На островах дракона (Пфеффер) - страница 105

Сидя перед большими блюдами с кусочками жареной курицы, сладким рисом и пирогами, мы потягиваем черный кофе и слушаем, как мужчины поют песню явно арабского происхождения. Они аккомпанируют себе на тамбуринах — оригинальных инструментах, похожих на трехструнный кифар, и дудках из ветвей лонтары, издающих носовой звук тростниковой свирели.

Вокруг нас именитые жители селения и товарищи по охоте в полном составе в своих самых красивых саронгах без устали поглощают еду, питье и курят сигарету за сигаретой. Все счастливы, голод позабыт, вернулось изобилие, и надо им пользоваться, пока оно есть! Старый глава деревни возлежит на горе подушек, откинувшись на бамбуковую перегородку хижины. Держит он себя очень достойно и снисходительно поглядывает на пышную вечерю своих подопечных, ласково улыбаясь всякий раз, как мы встречаемся глазами.
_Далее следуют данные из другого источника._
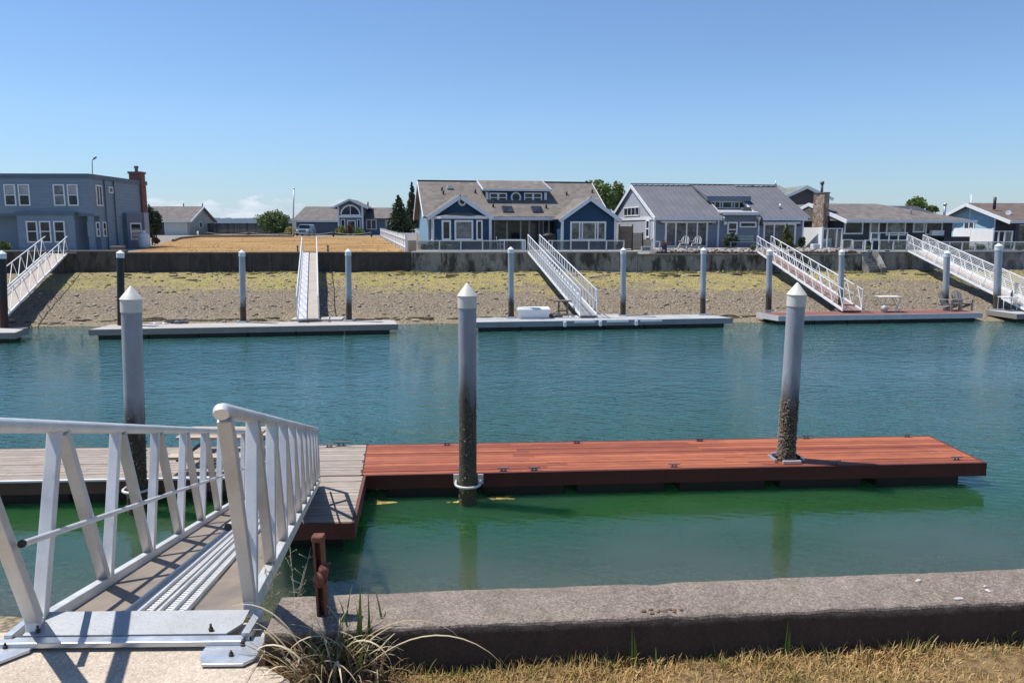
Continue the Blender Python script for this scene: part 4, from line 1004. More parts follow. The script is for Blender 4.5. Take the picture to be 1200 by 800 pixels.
MB().ob(f4, uL + .0, uL + .10, zf, ze, MO - .1, MO + .02).build('corner_board', m_white, h4)
# porch: glazed wall, posts
for a0, a1, pn in ((579, 594, m_glass3), (594, 610, m_glass), (610, 620, m_glass), (620, 632, m_glass3), (636, 643, m_glass3), (643, 650, m_glass)):
    window(h4, f4, a0, 256, a1, 292, PO, .06, pane=pn)
MB().ob(f4, p0, p1, ze - .42, ze - .3, PO + .01, MO + .3).build('porch_ceiling', m_slate, h4)
def fgable(xl, xr, xa, ya, yl, o, col, wx0, wx1):
    ul, zl = f4.uz(xl, yl, o + .3); ur = f4.uz(xr, yl + 1, o + .3)[0]; ua, za = f4.uz(xa, ya, o + .3); ua = (ul + ur) / 2
    w0, w1 = f4.uz(wx0, 270, o)[0], f4.uz(wx1, 270, o)[0]
    k = (za - zl) / (ua - ul)
    MB().prism([f4.W(w0, zf, o), f4.W(w1, zf, o), f4.W(w1, zl + (ur - w1) * k - .1, o), f4.W(ua, za - .14, o), f4.W(w0, zl + (w0 - ul) * k - .1, o)], f4.n * (MO - o + .05)).build('gable_wall', col, h4)
    obk = MO - max(0, (za - ze)) / sl
    for a_, b_ in ((ul, -1), (ur, 1)):
        zb = zl; oe = MO - (zl - ze) / sl * (zl > ze) + .1
        MB().slab([f4.W(a_, zl, o + .32), f4.W(ua, za, o + .32), f4.W(ua, za, obk + .1), f4.W(a_, zl, oe)], .12).build('gable_roof', m_rf_tan, h4)
        fbar(f4, (a_, zl - .15, o + .33), (ua, za - .15, o + .33), .06, .26).build('rake_board', m_trim, h4)
    for w in (w0, w1): MB().ob(f4, w - .09, w + .09, zf, zl + .1, o - .05, o + .02).build('corner_board', m_white, h4)
    return ua, za
fgable(501, 577.5, 541.5, 228, 253.5, 0, m_navy, 508.5, 574.5)
fgable(655.5, 728, 690, 230.3, 256.5, 0, m_navy, 659, 721)
ring(h4, f4, 541.5, 236.5, .22)
fl_ = f4.left(f4.uz(508.5, 270, 0)[0])
window(h4, fl_, 0, 0, 0, 0, 0, .1, uz=(.5, 1.5, .75, 2.3), mv=(.5,))
# bay window with little hip roof
b0, b1 = f4.uz(515.5, 270, .55)[0], f4.uz(567, 270, .55)[0]; zt = f4.uz(541, 256.5, .55)[1]; zt2 = f4.uz(541, 248.5, .1)[1]
bay = MB().prism([f4.W(u, zf, o) for u, o in ((b0 - .35, .01), (b0 + .15, .5), (b1 - .15, .5), (b1 + .35, .01))], UP * (zt - zf)).build('bay', m_navy, h4)
MB().prism([f4.W(u, zt + .005, o) for u, o in ((b0 - .55, .02), (b0 + .05, .68), (b1 - .05, .68), (b1 + .55, .02))], UP * .16).build('bay_fascia', m_trim, bay)
m = MB(); A_ = [f4.W(u, zt + .165, o) for u, o in ((b0 - .55, .02), (b0 + .05, .68), (b1 - .05, .68), (b1 + .55, .02))]; T_ = [f4.W(u, zt2, .02) for u in (b0 + 1.1, b1 - 1.1)]
m.add(A_ + T_, [(0, 1, 4), (1, 2, 5, 4), (2, 3, 5), (0, 4, 5, 3), (0, 3, 2, 1)]); m.build('bay_roof', m_rf_tan, bay)
window(h4, f4, 517.5, 258, 528.5, 281.5, .5, .12); window(h4, f4, 532.5, 258, 554.5, 281.5, .5, .12, pane=m_glass2); window(h4, f4, 558, 258, 565.5, 281.5, .5, .10)
w_ = window(h4, f4, 668, 259.5, 710, 282, 0, .12, mv=(.26, .335, .70, .77), pane=glass('painted_reflection_window', (.03, .04, .04), (.20, .23, .21)))  # reflection painted into the pane colour as pale blotches
# shed dormer
DO = MO - 1.9
d0, d1 = f4.uz(570, 233, DO)[0], f4.uz(640, 233, DO)[0]; zd = f4.uz(605, 224.6, DO)[1]; zb = ze + sl * 1.9
MB().prism([f4.W(d0, z, o) for o, z in ((DO, zb - .15), (DO, zd), (OR, zr - .02), (OR, zr - .5))], f4.u * (d1 - d0)).build('dormer_wall', m_navy, h4)
MB().slab([f4.W(d0 - .3, zd + .16, DO + .35), f4.W(d1 + .3, zd + .16, DO + .35), f4.W(d1 + .3, zr + .12, OR + .05), f4.W(d0 - .3, zr + .12, OR + .05)], .12).build('dormer_roof', m_rf_tan, h4)
fbar(f4, (d0 - .3, zd + .10, DO + .37), (d1 + .3, zd + .10, DO + .37), .05, .15).build('dormer_fascia', m_trim, h4)
for u in (d0 - .32, d1 + .32): fbar(f4, (u, zd + .1, DO + .36), (u, zr + .05, OR + .05), .05, .16).build('rake_board', m_trim, h4)
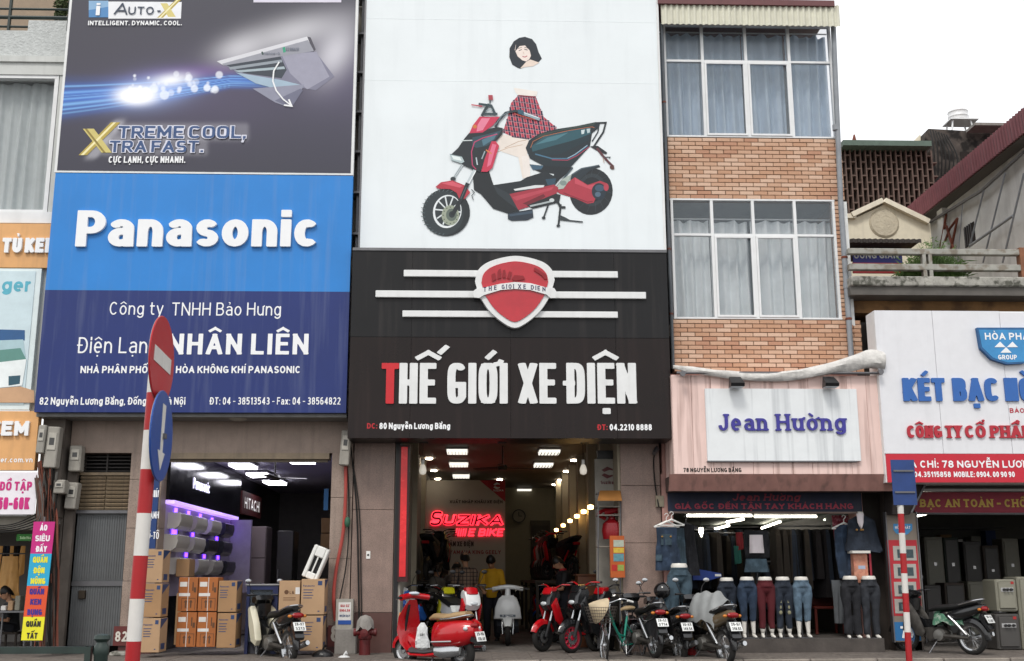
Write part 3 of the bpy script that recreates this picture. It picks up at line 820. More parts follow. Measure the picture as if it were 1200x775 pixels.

С десяток юношей, часть одетых нормально, а часть переодетых под женщин, щедро набив корсаж тряпками, насурьмив и напудрив лицо, входят в круг и исполняют нечто вроде танца живота, который вызывает бурю хохота среди присутствующих. А настоящие женщины, которые по закону ислама не имеют права участвовать в празднестве, ни даже есть одновременно с мужчинами, толпятся в дверях и окнах хижины, чтобы хоть одним глазком взглянуть на происходящее.

В какой-то момент Жоржу и Ги приходит в голову злосчастная мысль принести магнитофон и фотоаппараты. Отныне ни танцоры, ни певцы уже не в силах сдерживаться и требуют проигрывать каждый кусок, узнавая себя с пронзительными криками радости. Вполне возможно, что, пользуясь нашим незнанием комодского диалекта, они наговорили в микрофон кучу всякой несуразицы, потому что, несмотря на все наши просьбы, наотрез отказываются перевести записанное!

И тут взгляд мой останавливается на календаре, выпущенном в Гонконге и украшенном прелестной рекламной китаянкой. Я едва сдерживаю крик:

— Сегодня же 14 июля!

В пятнадцати тысячах километров отсюда мои соотечественники танцуют на площадях городов и деревень. Бурлят людские толпы на теплых парижских улицах, если только не идет проливной дождь, что уже случалось не раз! А мы встречаем его здесь в обстановке, в которой жили наши предки — галлы, и все же ни один из нас не хотел бы перенестись сейчас со своего места на террасу какого-нибудь парижского бистро и не сменял бы чуть гнусавый звук дудки из лонтары на переборы гармоники где-нибудь на танцульке в парижском предместье.

Веселье затягивается далеко за полночь, у нас отнимаются поджатые под себя ноги. Староста уже давно заснул, широко раскрыв рот, но сидя все так же прямо и достойно, как подобает человеку его ранга. Временами, когда шум становится уж слишком сильным, он поднимает одно веко и окидывает присутствующих красноречивым взором, который означает, что гостям давно уже пора расходиться. Ссылаясь на его усталость, нам удается ускользнуть от рьяных меломанов, и мы добираемся наконец до своей хижины на пляже с краю деревни, на самом берегу этого теплого и безмятежного моря, светящуюся поверхность которого возмущает лишь несколько прыгающих рыб.